→ **EXERCISE OBJECTIVE**: Transcribe word for word only the span whose first line is the one with "Write part 4" and whose last line is the one with "c = rnd.choice(pal);"; both of those lines belong to it.

─── STORED ROWS

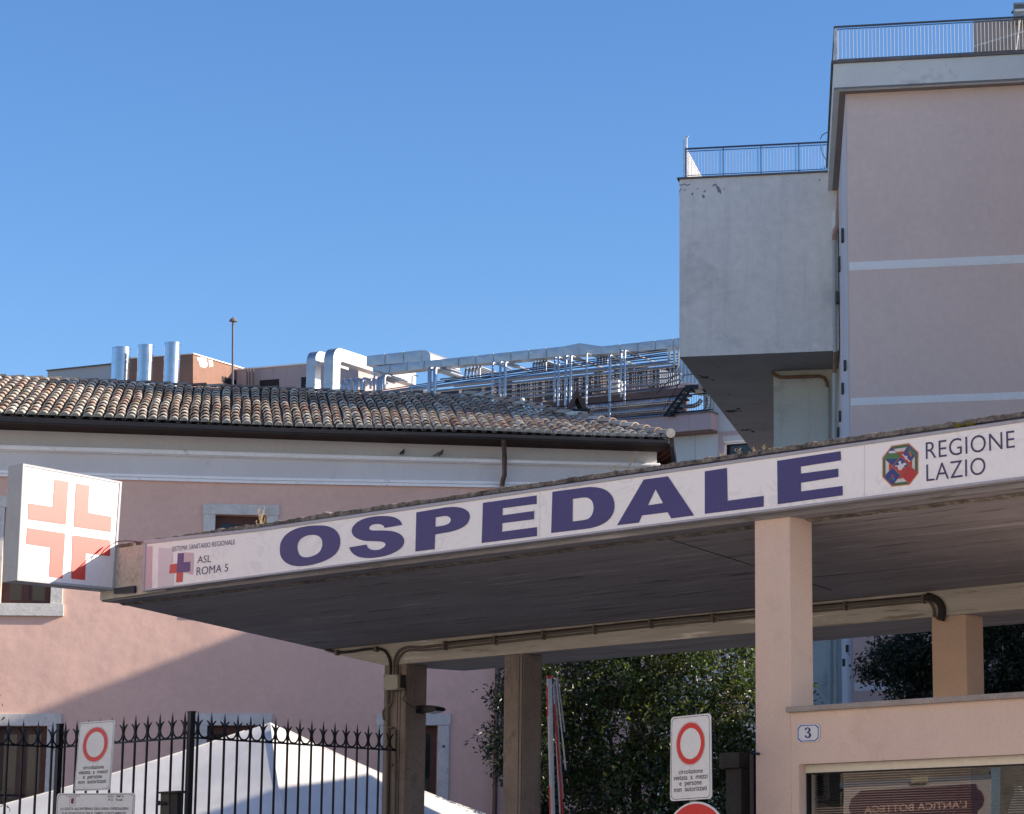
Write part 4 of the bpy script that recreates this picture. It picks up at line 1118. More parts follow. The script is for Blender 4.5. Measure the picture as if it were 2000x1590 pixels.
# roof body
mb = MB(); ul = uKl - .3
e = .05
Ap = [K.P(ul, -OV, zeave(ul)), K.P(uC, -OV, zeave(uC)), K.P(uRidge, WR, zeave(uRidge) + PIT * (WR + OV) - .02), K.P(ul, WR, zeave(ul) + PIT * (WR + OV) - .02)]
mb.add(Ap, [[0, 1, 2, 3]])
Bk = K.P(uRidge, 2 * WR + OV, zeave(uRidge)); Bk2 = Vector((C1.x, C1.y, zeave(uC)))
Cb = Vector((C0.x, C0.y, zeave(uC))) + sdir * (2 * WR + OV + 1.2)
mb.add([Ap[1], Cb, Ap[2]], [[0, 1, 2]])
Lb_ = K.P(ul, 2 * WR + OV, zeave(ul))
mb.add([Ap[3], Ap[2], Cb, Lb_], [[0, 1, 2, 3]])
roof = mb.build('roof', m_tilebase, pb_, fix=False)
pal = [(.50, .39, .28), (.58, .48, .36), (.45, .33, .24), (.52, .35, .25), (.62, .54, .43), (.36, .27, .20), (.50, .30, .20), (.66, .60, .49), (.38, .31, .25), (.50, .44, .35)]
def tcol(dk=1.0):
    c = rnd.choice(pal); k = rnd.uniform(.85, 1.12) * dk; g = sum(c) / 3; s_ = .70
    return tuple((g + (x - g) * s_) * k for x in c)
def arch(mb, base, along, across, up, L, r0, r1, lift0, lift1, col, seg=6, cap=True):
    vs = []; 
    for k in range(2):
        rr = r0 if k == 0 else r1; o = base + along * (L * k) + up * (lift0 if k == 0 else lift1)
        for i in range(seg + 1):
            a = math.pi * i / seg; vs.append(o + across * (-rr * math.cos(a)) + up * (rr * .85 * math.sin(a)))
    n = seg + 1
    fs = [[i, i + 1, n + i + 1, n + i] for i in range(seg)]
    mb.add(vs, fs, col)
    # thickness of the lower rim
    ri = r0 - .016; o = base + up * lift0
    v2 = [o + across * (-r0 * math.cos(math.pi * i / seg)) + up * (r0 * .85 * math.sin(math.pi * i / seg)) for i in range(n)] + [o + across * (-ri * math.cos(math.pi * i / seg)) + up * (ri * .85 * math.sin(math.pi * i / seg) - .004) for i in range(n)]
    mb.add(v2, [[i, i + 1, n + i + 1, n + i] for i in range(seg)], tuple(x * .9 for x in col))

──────
─── STORED ROWS

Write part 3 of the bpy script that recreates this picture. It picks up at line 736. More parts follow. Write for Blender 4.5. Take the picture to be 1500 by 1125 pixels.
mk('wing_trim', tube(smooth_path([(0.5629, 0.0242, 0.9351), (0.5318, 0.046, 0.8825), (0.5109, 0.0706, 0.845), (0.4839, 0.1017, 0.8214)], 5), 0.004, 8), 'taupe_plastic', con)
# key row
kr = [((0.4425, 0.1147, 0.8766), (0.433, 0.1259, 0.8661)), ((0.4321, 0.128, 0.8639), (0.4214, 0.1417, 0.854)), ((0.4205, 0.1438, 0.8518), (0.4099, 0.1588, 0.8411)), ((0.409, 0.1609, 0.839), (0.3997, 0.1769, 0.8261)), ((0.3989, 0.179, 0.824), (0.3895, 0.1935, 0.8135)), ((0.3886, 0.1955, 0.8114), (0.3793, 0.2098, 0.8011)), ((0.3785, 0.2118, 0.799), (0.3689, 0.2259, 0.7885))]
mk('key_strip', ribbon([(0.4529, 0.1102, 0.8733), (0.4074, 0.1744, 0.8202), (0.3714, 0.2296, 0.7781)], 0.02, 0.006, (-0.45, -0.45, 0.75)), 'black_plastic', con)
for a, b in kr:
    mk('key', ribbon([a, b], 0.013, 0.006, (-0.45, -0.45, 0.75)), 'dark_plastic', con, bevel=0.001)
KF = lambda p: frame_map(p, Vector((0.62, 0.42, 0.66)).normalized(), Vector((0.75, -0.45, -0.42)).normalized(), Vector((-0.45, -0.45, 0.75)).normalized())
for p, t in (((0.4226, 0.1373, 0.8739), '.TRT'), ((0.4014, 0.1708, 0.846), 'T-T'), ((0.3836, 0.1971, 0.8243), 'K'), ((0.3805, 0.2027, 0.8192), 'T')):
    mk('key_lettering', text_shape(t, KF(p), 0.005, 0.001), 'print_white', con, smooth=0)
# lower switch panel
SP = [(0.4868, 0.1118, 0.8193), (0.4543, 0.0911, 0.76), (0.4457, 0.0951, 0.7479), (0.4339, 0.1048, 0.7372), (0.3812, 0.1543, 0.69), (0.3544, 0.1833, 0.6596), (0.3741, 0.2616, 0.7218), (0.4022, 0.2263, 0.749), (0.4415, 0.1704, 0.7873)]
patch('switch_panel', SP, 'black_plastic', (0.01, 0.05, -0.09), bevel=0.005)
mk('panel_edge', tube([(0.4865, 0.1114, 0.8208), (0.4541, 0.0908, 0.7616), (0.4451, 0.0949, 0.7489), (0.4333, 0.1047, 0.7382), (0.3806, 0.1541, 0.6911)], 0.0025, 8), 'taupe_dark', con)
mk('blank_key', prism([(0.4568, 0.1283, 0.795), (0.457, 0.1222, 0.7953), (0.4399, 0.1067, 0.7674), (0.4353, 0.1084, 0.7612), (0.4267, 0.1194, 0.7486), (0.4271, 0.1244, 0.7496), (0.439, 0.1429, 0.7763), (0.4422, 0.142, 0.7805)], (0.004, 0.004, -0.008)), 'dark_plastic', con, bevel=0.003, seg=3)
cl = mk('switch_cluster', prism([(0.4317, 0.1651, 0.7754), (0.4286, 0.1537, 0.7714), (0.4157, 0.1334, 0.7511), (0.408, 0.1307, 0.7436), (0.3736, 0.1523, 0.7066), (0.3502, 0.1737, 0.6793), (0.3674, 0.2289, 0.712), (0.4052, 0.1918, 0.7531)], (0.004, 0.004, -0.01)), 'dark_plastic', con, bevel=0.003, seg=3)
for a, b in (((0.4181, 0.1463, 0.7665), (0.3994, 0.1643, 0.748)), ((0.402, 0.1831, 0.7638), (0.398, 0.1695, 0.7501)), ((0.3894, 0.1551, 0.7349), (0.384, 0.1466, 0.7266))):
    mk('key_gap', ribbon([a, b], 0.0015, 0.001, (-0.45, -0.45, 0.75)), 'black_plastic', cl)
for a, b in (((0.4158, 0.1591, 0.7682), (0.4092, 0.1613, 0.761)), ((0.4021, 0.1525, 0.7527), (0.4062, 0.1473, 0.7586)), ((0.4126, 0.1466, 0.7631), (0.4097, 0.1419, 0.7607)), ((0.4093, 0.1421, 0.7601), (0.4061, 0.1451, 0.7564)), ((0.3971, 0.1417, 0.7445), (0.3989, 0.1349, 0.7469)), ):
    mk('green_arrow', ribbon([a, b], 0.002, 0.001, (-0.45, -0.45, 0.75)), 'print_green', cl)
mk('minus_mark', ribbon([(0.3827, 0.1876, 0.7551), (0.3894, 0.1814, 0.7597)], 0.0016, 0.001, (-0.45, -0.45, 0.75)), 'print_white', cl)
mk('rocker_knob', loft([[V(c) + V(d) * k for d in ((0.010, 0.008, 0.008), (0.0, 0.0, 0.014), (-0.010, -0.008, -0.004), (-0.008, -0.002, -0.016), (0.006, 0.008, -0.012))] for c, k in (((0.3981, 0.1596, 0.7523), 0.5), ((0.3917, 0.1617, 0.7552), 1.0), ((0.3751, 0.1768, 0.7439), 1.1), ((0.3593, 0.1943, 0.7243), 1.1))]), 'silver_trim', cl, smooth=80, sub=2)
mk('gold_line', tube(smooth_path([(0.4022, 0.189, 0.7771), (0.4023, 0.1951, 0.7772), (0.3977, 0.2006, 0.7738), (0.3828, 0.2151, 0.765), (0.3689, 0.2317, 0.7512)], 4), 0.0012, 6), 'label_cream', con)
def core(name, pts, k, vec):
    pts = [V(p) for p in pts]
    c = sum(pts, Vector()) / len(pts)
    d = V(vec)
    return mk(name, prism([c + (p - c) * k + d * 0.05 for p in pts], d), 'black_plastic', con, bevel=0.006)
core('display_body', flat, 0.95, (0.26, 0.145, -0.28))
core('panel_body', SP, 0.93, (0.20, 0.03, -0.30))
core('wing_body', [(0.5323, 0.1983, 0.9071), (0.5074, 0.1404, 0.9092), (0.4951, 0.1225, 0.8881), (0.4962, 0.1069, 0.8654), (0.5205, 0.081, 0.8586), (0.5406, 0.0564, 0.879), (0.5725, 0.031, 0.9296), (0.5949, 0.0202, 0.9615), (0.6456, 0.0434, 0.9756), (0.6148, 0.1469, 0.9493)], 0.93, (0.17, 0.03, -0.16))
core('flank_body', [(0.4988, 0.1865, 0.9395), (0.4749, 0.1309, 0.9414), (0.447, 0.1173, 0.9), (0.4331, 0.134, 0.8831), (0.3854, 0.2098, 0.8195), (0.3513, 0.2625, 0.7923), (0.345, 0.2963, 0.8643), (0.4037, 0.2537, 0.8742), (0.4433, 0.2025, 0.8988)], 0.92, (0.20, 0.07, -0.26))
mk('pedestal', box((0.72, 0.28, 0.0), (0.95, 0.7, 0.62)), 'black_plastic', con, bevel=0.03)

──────

→ **RESPONSE FOR THIS EXERCISE**:
Write part 4 of the bpy script that recreates this picture. It picks up at line 1118. More parts follow. The script is for Blender 4.5. Measure the picture as if it were 2000x1590 pixels.
# roof body
mb = MB(); ul = uKl - .3
e = .05
Ap = [K.P(ul, -OV, zeave(ul)), K.P(uC, -OV, zeave(uC)), K.P(uRidge, WR, zeave(uRidge) + PIT * (WR + OV) - .02), K.P(ul, WR, zeave(ul) + PIT * (WR + OV) - .02)]
mb.add(Ap, [[0, 1, 2, 3]])
Bk = K.P(uRidge, 2 * WR + OV, zeave(uRidge)); Bk2 = Vector((C1.x, C1.y, zeave(uC)))
Cb = Vector((C0.x, C0.y, zeave(uC))) + sdir * (2 * WR + OV + 1.2)
mb.add([Ap[1], Cb, Ap[2]], [[0, 1, 2]])
Lb_ = K.P(ul, 2 * WR + OV, zeave(ul))
mb.add([Ap[3], Ap[2], Cb, Lb_], [[0, 1, 2, 3]])
roof = mb.build('roof', m_tilebase, pb_, fix=False)
pal = [(.50, .39, .28), (.58, .48, .36), (.45, .33, .24), (.52, .35, .25), (.62, .54, .43), (.36, .27, .20), (.50, .30, .20), (.66, .60, .49), (.38, .31, .25), (.50, .44, .35)]
def tcol(dk=1.0):
    c = rnd.choice(pal); k = rnd.uniform(.85, 1.12) * dk; g = sum(c) / 3; s_ = .70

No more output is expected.